Scripts that build scenes:
-------

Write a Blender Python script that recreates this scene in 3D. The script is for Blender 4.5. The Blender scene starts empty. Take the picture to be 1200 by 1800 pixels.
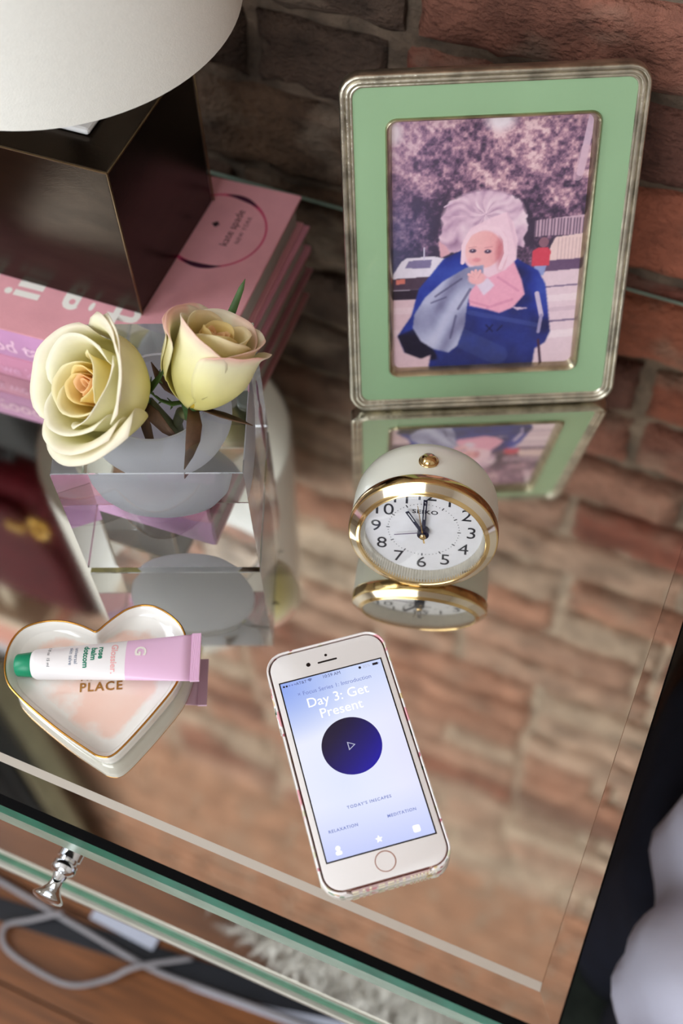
import bpy, bmesh, math, random
import numpy as np
from mathutils import Vector, Matrix, Euler, noise as mnoise

random.seed(7)
rng = np.random.default_rng(7)
S = 0.001                                   # everything below is written in millimetres
scene = bpy.context.scene
COL = scene.collection

# ------------------------------------------------------------------ camera, world, light, exposure
def camera_axes(yaw, pitch, roll):
    fwd = Vector((-math.sin(yaw) * math.cos(pitch), math.cos(yaw) * math.cos(pitch), -math.sin(pitch)))
    right = Vector((math.cos(yaw), math.sin(yaw), 0)); up = right.cross(fwd)
    c, s = math.cos(roll), math.sin(roll)
    return c * right + s * up, -s * right + c * up, fwd
cam_data = bpy.data.cameras.new('camera'); cam = bpy.data.objects.new('camera', cam_data); COL.objects.link(cam)
_r, _u, _f = camera_axes(0.450215, 1.001403, -0.055026)
_m = Matrix((_r, _u, -_f)).transposed().to_4x4(); _m.translation = Vector((316.488, -609.174, 631.390)) * S
cam.matrix_world = _m
cam_data.sensor_fit = 'VERTICAL'; cam_data.sensor_height = 36.0; cam_data.lens = 2118.077 / 1800 * 36
cam_data.clip_start = 0.01
cam_data.dof.use_dof = True; cam_data.dof.focus_distance = 0.672; cam_data.dof.aperture_fstop = 4.2
scene.camera = cam

world = bpy.data.worlds.new('world'); scene.world = world; world.use_nodes = True
world.node_tree.nodes['Background'].inputs[0].default_value = (0.80, 0.88, 1.0, 1)
world.node_tree.nodes['Background'].inputs[1].default_value = 0.6

def area_light(name, loc, target, sx, sy, power, color):
    d = bpy.data.lights.new(name, 'AREA'); d.shape = 'RECTANGLE'; d.size = sx * S; d.size_y = sy * S
    d.energy = power; d.color = color
    o = bpy.data.objects.new(name, d); COL.objects.link(o); o.location = Vector(loc) * S
    o.rotation_euler = (Vector(target) - Vector(loc)).to_track_quat('-Z', 'Y').to_euler()
    return o
# daylight entering through the two windows of the room
area_light('window_daylight', (0, -2560, 1200), (0, 0, 900), 1500, 1900, 44, (0.92, 0.965, 1.0))
area_light('side_window_daylight', (-1660, -1300, 1300), (0, -900, 900), 1300, 1900, 50, (0.92, 0.965, 1.0))

vs = scene.view_settings
vs.view_transform = 'Standard'; vs.look = 'None'; vs.exposure = 0.0; vs.gamma = 1.0; vs.use_curve_mapping = False
scene.cycles.use_denoising = True
scene.cycles.max_bounces = 11; scene.cycles.transmission_bounces = 10; scene.cycles.glossy_bounces = 8
scene.cycles.use_adaptive_sampling = True; scene.cycles.adaptive_threshold = 0.03; scene.cycles.diffuse_bounces = 4; scene.cycles.sample_clamp_indirect = 6.0

# ------------------------------------------------------------------ helpers
def lin(c):
    return tuple((v / 255 / 12.92) if v / 255 <= 0.04045 else ((v / 255 + 0.055) / 1.055) ** 2.4 for v in c)
def rgba(c): return (*lin(c), 1.0)

def mat(name, color, rough=0.5, metal=0.0, vary=0.0, scale=40.0, bump=0.0, bump_scale=200.0, coat=0.0,
        attr=None, sss=0.0, trans=0.0, ior=1.45, spec=0.5, stretch=None, bump_dist=.001):
    m = bpy.data.materials.new(name); m.use_nodes = True
    nt = m.node_tree; b = nt.nodes['Principled BSDF']; L = nt.links
    b.inputs['Base Color'].default_value = rgba(color)
    b.inputs['Roughness'].default_value = rough; b.inputs['Metallic'].default_value = metal
    b.inputs['Coat Weight'].default_value = coat; b.inputs['Coat Roughness'].default_value = 0.05
    b.inputs['Transmission Weight'].default_value = trans; b.inputs['IOR'].default_value = ior
    b.inputs['Specular IOR Level'].default_value = spec
    if sss:
        b.inputs['Subsurface Weight'].default_value = sss
        b.inputs['Subsurface Radius'].default_value = (0.006, 0.004, 0.002); b.inputs['Subsurface Scale'].default_value = 1.0
    src = None
    tc = nt.nodes.new('ShaderNodeTexCoord'); vec = tc.outputs['Object']
    if stretch:
        mp = nt.nodes.new('ShaderNodeMapping'); mp.inputs['Scale'].default_value = stretch
        L.new(vec, mp.inputs['Vector']); vec = mp.outputs['Vector']
    if attr:
        a = nt.nodes.new('ShaderNodeAttribute'); a.attribute_name = attr; src = a.outputs['Color']
    if vary:
        n = nt.nodes.new('ShaderNodeTexNoise'); n.inputs['Scale'].default_value = scale; n.inputs['Detail'].default_value = 4
        L.new(vec, n.inputs['Vector'])
        mr = nt.nodes.new('ShaderNodeMapRange'); mr.inputs[1].default_value = 0.3; mr.inputs[2].default_value = 0.7
        mr.inputs[3].default_value = 1 - vary; mr.inputs[4].default_value = 1 + vary
        L.new(n.outputs['Fac'], mr.inputs[0])
        mx = nt.nodes.new('ShaderNodeVectorMath'); mx.operation = 'SCALE'
        if src: L.new(src, mx.inputs[0])
        else: mx.inputs[0].default_value = lin(color)
        L.new(mr.outputs[0], mx.inputs['Scale']); src = mx.outputs[0]
    if src: L.new(src, b.inputs['Base Color'])
    if bump:
        n2 = nt.nodes.new('ShaderNodeTexNoise'); n2.inputs['Scale'].default_value = bump_scale; n2.inputs['Detail'].default_value = 5
        L.new(vec, n2.inputs['Vector'])
        bp = nt.nodes.new('ShaderNodeBump'); bp.inputs['Strength'].default_value = bump; bp.inputs['Distance'].default_value = bump_dist
        L.new(n2.outputs['Fac'], bp.inputs['Height']); L.new(bp.outputs[0], b.inputs['Normal'])
    return m

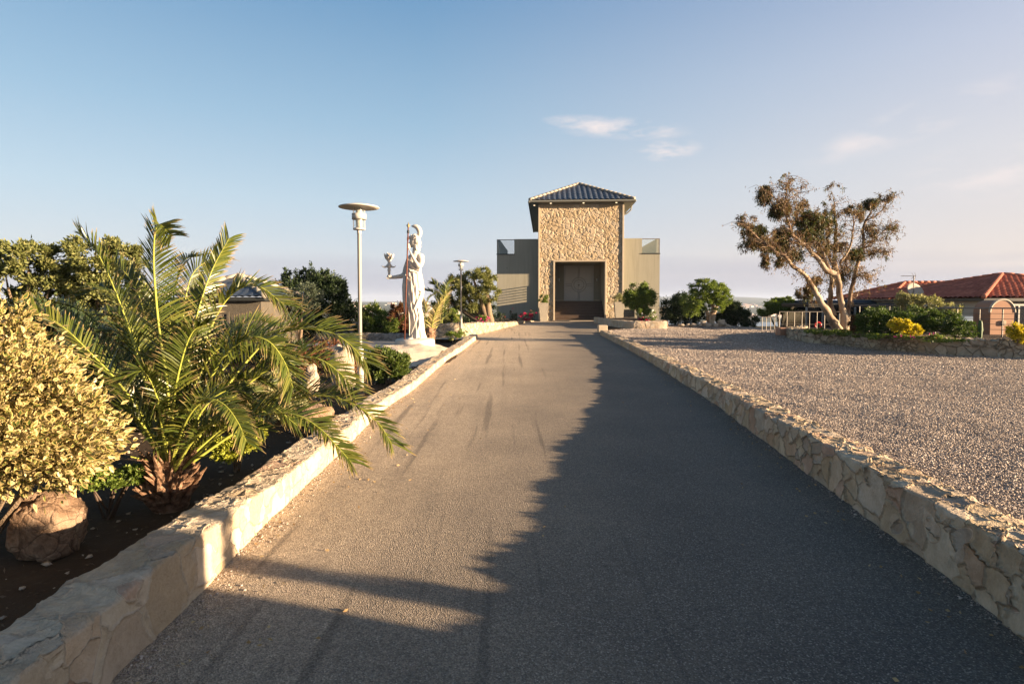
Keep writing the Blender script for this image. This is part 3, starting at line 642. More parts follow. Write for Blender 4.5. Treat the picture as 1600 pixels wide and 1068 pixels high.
stone_wall('road_wall', 'low cream stone wall along the left edge of the asphalt drive', LBW, lambda p: road_z(p.y), lambda p: interp(p.y, LT), .33, 1, M['kerb_l'], nf=28, nt=26, rough=.016, lean=.01)
stone_wall('road_wall', 'low stone wall between the asphalt drive and the gravel yard', RBW, lambda p: road_z(p.y), lambda p: interp(p.y, RT) + .015, .36, -1, M['kerb_r'], nf=28, nt=22, rough=.012, lean=.02, crest=.0)
# planter wall left of the tower
PL = [(-3.5, 22.4), (-2.5, 22.8), (-1.5, 24.2), (-.6, 28), (.3, 32), (1.55, 37.3)]
stone_wall('planter_wall', 'stone planter wall curving from the second lamp to the tower', PL, lambda p: road_z(p.y) - .1, lambda p: interp(p.y, [(22, .76), (24.3, .74), (28, .62), (32, .52), (37.4, .40)]), .35, 1, M['wall'], res=.003, hi=.08, rough=.03)
stone_wall('garden_wall', 'low grey wall behind the statue beyond the paving', [(-9.5, 24.4), (-7, 24.2), (-5, 23.9), (-3.9, 23.4)], lambda p: -.08, lambda p: .28, .3, 1, M['wall_grey'], res=.003, hi=.1)
BP = [(4.95, 34.5), (5.15, 31), (5.45, 28.4), (5.8, 27.75), (6.6, 27.6), (7.5, 27.6), (7.62, 28.3), (7.8, 33)]
stone_wall('planter_wall', 'low pale stone planter edge under the round clipped tree', BP, lambda p: .34, lambda p: .69, .3, 1, M['kerb_l'], res=.003, hi=.08, nf=10)
# curved planter wall on the right
pw = [(1234, 528), (1262, 533), (1310, 537.5), (1360, 543), (1419, 548), (1500, 553), (1600, 557)]
PW = [tuple(G(a, b, gravel_z).xy) for a, b in pw]
e = Vector(PW[-1]); d = (e - Vector(PW[-2])).normalized(); PW += [tuple(e + d * 3), tuple(e + d * 7)]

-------

Prompt: Can the lines from the start of the records through the line with "from mathutils import" be given again exactly, with the pictures left out?

Task response:
Write a Blender Python script that recreates this scene in 3D. The script is for Blender 4.5. The Blender scene starts empty. Take the picture to be 1200 by 1800 pixels.
import bpy, bmesh, math, random
import numpy as np
from mathutils import Vector, Matrix, Euler, noise as mnoise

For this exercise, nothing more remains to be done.